* begin *

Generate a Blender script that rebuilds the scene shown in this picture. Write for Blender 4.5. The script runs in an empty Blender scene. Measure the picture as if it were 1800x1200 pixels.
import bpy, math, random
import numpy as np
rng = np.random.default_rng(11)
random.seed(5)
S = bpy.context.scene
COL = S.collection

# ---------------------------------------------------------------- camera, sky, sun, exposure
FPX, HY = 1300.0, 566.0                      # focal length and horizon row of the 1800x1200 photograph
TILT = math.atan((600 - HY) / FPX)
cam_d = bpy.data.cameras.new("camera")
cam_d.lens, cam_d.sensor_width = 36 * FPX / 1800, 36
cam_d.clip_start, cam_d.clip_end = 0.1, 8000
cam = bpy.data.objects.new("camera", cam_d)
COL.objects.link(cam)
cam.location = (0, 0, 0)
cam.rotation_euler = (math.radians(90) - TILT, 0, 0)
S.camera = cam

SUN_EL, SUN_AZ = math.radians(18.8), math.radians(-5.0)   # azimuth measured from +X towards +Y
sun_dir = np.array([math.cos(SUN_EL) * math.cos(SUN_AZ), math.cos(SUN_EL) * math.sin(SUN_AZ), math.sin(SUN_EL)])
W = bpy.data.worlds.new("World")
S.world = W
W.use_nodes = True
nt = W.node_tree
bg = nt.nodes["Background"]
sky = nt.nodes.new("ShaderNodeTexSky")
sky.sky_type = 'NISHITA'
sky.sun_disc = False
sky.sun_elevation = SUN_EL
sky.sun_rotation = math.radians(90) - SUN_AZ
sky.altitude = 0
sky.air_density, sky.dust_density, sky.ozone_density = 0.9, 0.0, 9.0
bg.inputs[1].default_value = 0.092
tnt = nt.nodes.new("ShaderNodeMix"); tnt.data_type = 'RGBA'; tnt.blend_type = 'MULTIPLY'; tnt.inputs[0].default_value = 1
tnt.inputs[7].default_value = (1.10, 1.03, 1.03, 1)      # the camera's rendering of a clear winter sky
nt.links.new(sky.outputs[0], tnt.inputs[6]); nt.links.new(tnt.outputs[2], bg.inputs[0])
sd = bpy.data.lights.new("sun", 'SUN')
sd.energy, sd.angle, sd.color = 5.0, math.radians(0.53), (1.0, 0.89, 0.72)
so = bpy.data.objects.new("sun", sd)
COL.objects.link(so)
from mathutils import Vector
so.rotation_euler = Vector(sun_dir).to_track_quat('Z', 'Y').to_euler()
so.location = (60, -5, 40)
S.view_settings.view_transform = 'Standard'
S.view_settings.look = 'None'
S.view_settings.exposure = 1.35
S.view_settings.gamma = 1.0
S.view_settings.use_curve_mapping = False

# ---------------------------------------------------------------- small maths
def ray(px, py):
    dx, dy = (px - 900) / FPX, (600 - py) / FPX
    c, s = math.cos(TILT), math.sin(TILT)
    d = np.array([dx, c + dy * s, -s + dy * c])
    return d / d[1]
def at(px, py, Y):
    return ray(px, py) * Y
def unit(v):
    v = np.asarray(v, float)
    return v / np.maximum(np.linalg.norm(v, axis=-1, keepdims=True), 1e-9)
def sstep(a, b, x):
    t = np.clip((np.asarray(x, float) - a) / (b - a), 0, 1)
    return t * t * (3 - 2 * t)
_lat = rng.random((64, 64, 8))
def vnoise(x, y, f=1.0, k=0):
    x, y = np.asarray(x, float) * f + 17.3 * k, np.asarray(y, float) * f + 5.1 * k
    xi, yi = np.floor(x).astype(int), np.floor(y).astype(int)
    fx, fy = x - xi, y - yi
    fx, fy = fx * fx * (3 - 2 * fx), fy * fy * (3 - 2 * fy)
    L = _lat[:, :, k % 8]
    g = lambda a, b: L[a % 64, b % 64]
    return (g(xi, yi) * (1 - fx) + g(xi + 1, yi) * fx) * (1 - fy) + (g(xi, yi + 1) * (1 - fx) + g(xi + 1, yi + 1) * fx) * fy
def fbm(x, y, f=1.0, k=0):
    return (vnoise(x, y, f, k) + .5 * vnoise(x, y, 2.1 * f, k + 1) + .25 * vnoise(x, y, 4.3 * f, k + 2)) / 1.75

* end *

* [What is needed]: Starting with the first line of the data above, copy each line exactly until you reach the line with "COL = S.collection"; include that line as well.

* [Exercise answer]:
Generate a Blender script that rebuilds the scene shown in this picture. Write for Blender 4.5. The script runs in an empty Blender scene. Measure the picture as if it were 1800x1200 pixels.
import bpy, math, random
import numpy as np
rng = np.random.default_rng(11)
random.seed(5)
S = bpy.context.scene
COL = S.collection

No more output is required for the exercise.